In an arbitrary ordered field one has the notion of Dedekind completeness -- every nonempty bounded above subset has a least upper bound -- and also the notion of sequential completeness -- every Cauchy sequence converges.
The main theorem here is as follows:
For an ordered field $F$, the following are equivalent:
(i) $F$ is Dedekind complete.
(ii) $F$ is sequentially complete and Archimedean.
Since the Archimedean hypothesis often goes almost without saying in calculus / analysis courses, many otherwise learned people are unaware that there are non-Archimedean sequentially complete fields. In fact there are rather a lot of them, and they can differ quite a lot in their behavior: e.g. some of them are first countable in the induced (order) topology, and some of them are not. (In particular there are some ordered fields in which a sequence is Cauchy if and only if it is eventually constant! This is a case where one should consider Cauchy nets if one is serious about exploring the topology...)
These issues are treated in $\S 1.7$ and $1.8$ of these notes.
Best Answer
You can do this as follows.
Let $A\subset\mathbb R$ be nonempty and bounded above.

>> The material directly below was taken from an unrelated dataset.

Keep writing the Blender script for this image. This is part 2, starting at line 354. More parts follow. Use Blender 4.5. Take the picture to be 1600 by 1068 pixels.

Choose $a_0\in A$ and an upper bound $b_0$ for $A$. Then, look at the middle point $m$ of the interval $[a_0,b_0]$. If $m$ is an upper bound for $A$, put $b_1:=m$ and $a_1:=a_0$. Otherwise, put $b_1:=b_0$ and choose a point $a_1\in A$ such that $a_1>m$. In either case, you have $a_0\leq a_1\leq b_1\leq b_0$, and $b_1-a_1\leq \frac12 \,( b_0-a_0)$. Moreover, $a_1\in A$ and $b_1$ is an upper bound for $A$.
Repeating this procedure, you can construct by induction a non-decreasing sequence $(a_n)\subset A$ and a non-increasing sequence $(b_n)$ of upper bounds for $A$, with $a_n\leq b_n$ for all $n$ and $b_{n+1}-a_{n+1}\leq \frac12 (b_n-a_n)$.
By the Archimedean property (which you do need as pointed out by Daniel), the diameter of the interval $[a_n,b_n]$ goes to $0$. It follows that both sequences $(a_n)$ and $(b_n)$ are Cauchy. So they are both convergent, to the same limit since $b_n-a_n\to 0$. If you call this limit $l$, then $l$ is an upper bound for $A$ because the set of all upper bounds for $A$ is closed and $b_n\to l$, and no upper bound for $A$ can be smaller than $l$ because $l$ is in the closure of $A$.